Kein schützenwertes Interesse an sinnlose Sicherheit

Die Sicher­heits­leistung nach § 67 Abs. 1 ZVG hat nach Ansicht des BGH im Wesentlichen zwei Zwecke: Sie soll einerseits dem durch die Nichterfüllung des Gebots Beein­träch­tigten eine gewisse Sicherheit gegen den Ausfall bieten und andererseits "wirklich zahlungs­un­fähige" Personen von vornherein vom Bieten abhalten. Dieser Zweck wird verfehlt, wenn für das Grundstück - wie hier - nur ein symbolischer Wert von 1 € festgesetzt wird. Dann hat nämlich auch die Sicherheit nur noch Symbolwert - hier ,10 € - und ihre Erbringung wird sinnlos. Eine solche Symbol­si­cherheit kann aber den Beteiligten keine Sicherheit gegen einen Ausfall geben und zahlungs­un­fähige Bieter nicht abschrecken.

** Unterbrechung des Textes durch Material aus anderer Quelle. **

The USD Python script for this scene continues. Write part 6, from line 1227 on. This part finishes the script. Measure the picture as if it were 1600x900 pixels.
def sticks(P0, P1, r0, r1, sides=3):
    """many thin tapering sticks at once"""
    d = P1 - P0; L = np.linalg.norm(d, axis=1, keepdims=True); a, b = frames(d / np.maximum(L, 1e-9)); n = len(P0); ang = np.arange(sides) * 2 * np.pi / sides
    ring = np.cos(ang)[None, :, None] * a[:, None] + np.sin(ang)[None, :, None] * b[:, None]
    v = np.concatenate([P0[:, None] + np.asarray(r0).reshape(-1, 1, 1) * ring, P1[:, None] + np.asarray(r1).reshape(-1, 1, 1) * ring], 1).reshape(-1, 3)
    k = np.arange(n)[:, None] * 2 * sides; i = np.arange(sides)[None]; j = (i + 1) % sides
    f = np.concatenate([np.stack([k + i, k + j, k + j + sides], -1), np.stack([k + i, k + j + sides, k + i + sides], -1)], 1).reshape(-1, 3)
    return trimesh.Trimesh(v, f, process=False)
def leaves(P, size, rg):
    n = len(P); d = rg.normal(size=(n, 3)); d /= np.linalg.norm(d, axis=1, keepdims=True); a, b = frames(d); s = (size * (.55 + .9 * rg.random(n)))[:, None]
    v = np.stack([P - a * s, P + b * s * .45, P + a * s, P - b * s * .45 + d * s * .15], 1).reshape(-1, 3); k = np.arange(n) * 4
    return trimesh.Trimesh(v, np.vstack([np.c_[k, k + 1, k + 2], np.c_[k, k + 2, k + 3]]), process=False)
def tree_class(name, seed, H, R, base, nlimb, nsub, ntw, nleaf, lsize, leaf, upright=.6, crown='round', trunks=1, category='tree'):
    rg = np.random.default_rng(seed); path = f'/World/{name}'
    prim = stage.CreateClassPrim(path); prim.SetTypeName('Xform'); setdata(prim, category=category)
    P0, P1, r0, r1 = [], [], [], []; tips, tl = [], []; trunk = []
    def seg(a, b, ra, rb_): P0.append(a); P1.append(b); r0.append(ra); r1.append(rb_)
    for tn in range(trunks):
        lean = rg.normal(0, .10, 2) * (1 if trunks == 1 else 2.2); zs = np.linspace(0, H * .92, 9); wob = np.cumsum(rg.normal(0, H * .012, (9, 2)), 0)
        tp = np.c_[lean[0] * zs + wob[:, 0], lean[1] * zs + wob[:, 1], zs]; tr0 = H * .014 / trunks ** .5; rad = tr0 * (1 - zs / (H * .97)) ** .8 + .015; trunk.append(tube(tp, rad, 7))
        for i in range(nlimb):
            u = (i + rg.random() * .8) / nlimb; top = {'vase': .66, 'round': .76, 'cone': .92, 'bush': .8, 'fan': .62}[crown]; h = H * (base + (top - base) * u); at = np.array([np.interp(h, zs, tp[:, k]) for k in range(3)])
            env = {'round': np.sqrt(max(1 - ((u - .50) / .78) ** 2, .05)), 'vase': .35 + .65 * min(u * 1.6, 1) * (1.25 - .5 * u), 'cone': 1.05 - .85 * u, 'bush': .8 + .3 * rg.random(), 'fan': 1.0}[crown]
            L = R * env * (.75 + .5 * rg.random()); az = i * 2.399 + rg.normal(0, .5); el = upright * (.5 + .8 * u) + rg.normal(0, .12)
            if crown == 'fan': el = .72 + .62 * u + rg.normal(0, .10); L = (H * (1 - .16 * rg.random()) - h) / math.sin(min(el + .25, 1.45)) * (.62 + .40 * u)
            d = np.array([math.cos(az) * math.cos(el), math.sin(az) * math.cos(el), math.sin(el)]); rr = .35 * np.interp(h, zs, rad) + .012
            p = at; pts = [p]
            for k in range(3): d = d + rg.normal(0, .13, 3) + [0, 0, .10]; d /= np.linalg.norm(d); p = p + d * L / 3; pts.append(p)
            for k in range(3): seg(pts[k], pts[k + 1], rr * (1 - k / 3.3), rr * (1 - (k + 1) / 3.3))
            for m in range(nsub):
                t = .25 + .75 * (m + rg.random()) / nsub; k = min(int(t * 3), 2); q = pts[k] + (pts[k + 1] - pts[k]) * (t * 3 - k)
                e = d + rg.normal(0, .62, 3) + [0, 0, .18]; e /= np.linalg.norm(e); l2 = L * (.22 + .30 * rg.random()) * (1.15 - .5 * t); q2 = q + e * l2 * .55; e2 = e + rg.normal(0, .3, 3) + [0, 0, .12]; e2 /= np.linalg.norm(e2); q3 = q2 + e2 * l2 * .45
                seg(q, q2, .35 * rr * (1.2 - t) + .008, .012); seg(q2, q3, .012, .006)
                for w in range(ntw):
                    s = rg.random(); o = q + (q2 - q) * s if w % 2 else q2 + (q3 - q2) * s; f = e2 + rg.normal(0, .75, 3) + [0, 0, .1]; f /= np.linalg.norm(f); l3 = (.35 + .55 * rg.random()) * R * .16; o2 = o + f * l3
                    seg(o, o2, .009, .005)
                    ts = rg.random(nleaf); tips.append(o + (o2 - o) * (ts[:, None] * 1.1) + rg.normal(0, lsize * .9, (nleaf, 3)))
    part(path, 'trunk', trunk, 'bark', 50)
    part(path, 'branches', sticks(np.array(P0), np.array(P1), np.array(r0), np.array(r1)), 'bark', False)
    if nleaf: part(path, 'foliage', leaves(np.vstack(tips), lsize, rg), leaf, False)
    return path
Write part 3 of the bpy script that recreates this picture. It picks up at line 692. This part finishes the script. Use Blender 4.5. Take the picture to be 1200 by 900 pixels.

Rechts­miss­bräuchliche Gebote führen zur Zurückweisung

Nach Auffassung des BGH lässt sich die Anordnung der Sicher­heits­leistung nicht mit dem Anliegen rechtfertigen, recht­miss­bräuchliche Gebote abzuwenden. Kann das Vollstre­ckungs­gericht mit den im Zwangs­ver­stei­ge­rungs­ver­fahren verfügbaren Mitteln feststellen, ob das Gebot rechts­miss­bräuchlich ist, wäre es zurückzuweisen, ohne dass es eines Antrags auf Leistung einer symbolischen Sicherheit bedarf.